Dom Dva. I have hit the jackpot. It means "House 2". Think Top Model meets Big Brother only with more rolling in flour (thank you, Amy, for giving me this description). Thanks to the power of my camera, I have recorded bits of Dom Dva for your viewing pleasure. Sadly, I missed most of the part where the model was attacking her boyfriend--I did catch the tail end where she was flailing her fists at him and crying. This is High Drama. Think the Puck season of Real World. Exactly--this is Real World, Russia! The commercials are pretty damn funny as well--I took a video of those.

My host mom gave me a shirt. It's so Ukrainian! It's a light blue/grey color and it's ANIMAL PRINT! Sweet! I've never owned anything animal print and now I do. I'll be the most fashionable PCV here! heh.

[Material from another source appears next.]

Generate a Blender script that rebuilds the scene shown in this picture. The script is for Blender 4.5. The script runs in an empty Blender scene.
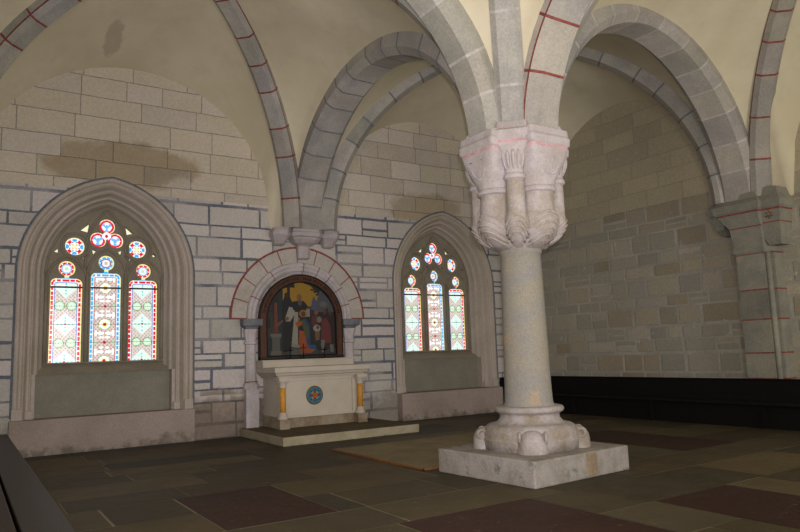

Today I had a tiny bit of a tough day. I've noticed that Ukrainians have their personal volume set about two notches higher than Americans. Or they're doing what we do when people can't speak English--you speak louder. ^_^. My host sister often tells me what to do in a very matter of fact way "Julia, EAT. Julia, GO TO BED. Julia, GO TO BATH."


My first host sister

Which is fine and I take these as a) a rite of passage b) temporary c) a way of showing care. But still, there's a lot of loud directed my way and I absorb it well, I think. So my host sister and I went out to the 75th anniversary celebration of Chirnihiv being made capital city of this Oblast, and we were going around to food vendors and I was asking her what things were, and she yelled at me "I DON'T KNOW." I kind of lost it internally and held it in. A little later when I thought I was composed I said "Please don't yell at me for asking you what something is." Only my stupid eye started leaking and she said "please don't cry--I'm sorry." I have no idea why it got to me all at once, but it did. I think every once in a while things just overwhelm, and there's enough here that's NEW and DIFFERENT that sometimes really small things can tip over the internal order that was much more precariously perched than you realized.